His sense of national pride made me reflect on my country and the American esprit d’ corps that we tend to want to cower from until confident we’re in good company. To hear some tell the story, we should be embarrassed to drape ourselves in the same flag that so many foreigners still admire. Regrettably, even some Americans find this exercise in self loathing somewhat vogue. What happened to the bravado we once carried to every Olympic event? What happened to the red, white, and blue cheerleaders that would talk of their country the way our new, young South African friend did about his? Is national pride so bad?

Over the next several days I began to observe the way South Africans went about their lives. They seemed to take genuine pride in what they did, no matter how menial the task as if how they performed reflected directly on their nationality. And if it was found out that we were Americans, their desire to engage somehow became more important.

The rest of the world discovered what a beautiful country and wonderful culture South Africa is when they hosted the World Cup this past summer. The natives from this beautiful country realized that who they are and what they have can compete with anything the rest of the world has to offer.

I remember when most Americans felt this way. Where did it go wrong in terms of our nationalistic self esteem? Some would point to our racial issues, or elusive gains in our war on poverty; maybe it’s our politics, our military power, past sins against humanity, or the current economic freefall.

I’ll go out on a limb and say we have a slightly bigger problem that encompasses our very culture which carries with it an aversion to acclimating anyone into the American way inside our melting pot.

“…Y’all come on in and just do what you do, and don’t worry about our language, history, societal rules of conduct, or interaction with those that have been here for a while. We’ll adjust for you.”

What a contrast to receiving Benjamin’s impromptu and congenial language lesson at the airport on speaking “simple English” in a new country.

In being so concerned about being everything and providing everything for everyone that arrives here have we lost our own sense of US identity? The American culture of the new millennium is trending toward becoming a mish mash of everyone else’s by default and we have no one to blame but us.

A good start toward restoring some sense of pride in our own country would be to cease with the never ending apologies our leaders feel compelled to make to anyone they judge we may have offended in years past.

Secondly, stop making excuses for our strength, power, and position in the world. No one gave it to us, we earned it and despite what our detractors would insist, we don’t make a habit of abusing it.

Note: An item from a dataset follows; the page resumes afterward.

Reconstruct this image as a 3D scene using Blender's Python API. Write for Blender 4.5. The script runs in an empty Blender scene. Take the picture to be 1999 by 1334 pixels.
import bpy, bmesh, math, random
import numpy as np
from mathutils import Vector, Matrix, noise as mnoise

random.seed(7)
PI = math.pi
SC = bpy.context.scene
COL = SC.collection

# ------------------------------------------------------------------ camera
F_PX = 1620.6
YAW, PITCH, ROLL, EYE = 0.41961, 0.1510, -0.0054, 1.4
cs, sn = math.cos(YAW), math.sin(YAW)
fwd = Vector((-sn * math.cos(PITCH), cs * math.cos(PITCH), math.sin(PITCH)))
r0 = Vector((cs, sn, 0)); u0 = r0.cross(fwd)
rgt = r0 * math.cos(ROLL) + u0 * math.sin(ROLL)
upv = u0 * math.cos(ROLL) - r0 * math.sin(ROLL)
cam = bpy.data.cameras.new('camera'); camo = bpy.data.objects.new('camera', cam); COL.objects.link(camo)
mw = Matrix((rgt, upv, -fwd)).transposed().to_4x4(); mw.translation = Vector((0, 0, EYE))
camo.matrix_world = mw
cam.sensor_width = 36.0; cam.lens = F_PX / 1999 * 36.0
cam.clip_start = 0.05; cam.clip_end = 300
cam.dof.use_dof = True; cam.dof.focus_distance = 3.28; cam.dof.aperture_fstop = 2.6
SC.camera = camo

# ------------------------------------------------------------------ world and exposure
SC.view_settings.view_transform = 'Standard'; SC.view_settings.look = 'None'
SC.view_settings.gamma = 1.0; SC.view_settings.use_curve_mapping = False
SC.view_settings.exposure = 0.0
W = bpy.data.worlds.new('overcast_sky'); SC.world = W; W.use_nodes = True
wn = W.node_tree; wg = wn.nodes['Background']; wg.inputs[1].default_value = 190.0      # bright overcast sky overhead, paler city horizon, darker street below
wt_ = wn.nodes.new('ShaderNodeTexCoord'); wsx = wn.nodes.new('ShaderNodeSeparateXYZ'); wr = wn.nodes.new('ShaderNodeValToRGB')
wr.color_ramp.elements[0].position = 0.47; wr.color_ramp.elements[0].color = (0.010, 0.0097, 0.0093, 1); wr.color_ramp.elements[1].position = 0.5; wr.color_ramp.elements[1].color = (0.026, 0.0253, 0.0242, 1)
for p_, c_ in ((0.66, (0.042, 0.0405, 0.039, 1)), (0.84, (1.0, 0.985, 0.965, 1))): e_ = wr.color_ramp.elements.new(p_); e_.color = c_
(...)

Thirdly, our ideals of liberty and freedom are foundational to being a nation where human exceptionalism can be cultivated and success is within reach from any level of society. Making the most of this opportunity comes from first learning the English language and assimilating key elements of our culture ….. and it starts at our ports of entry by Americans …. at say, airport coffee shops.

Finally, we need to stop shrinking behind our vulnerabilities and begin extolling our virtues, of which we have many. Sure, we have our social issues and make our share of mistakes on many fronts. Our finances are a mess, our military gets themselves spread too thin, our own government is strangling the life out us, and when we go on vacation we’re too loud and tip too much in restaurants.

But we are who we are, Americans.

I, for one, will take a lesson from young Benjamin that he didn’t even know he gave. Benjamin prompted me to recalibrate my own perspective and remember that my own country is still pretty great and worth bragging about.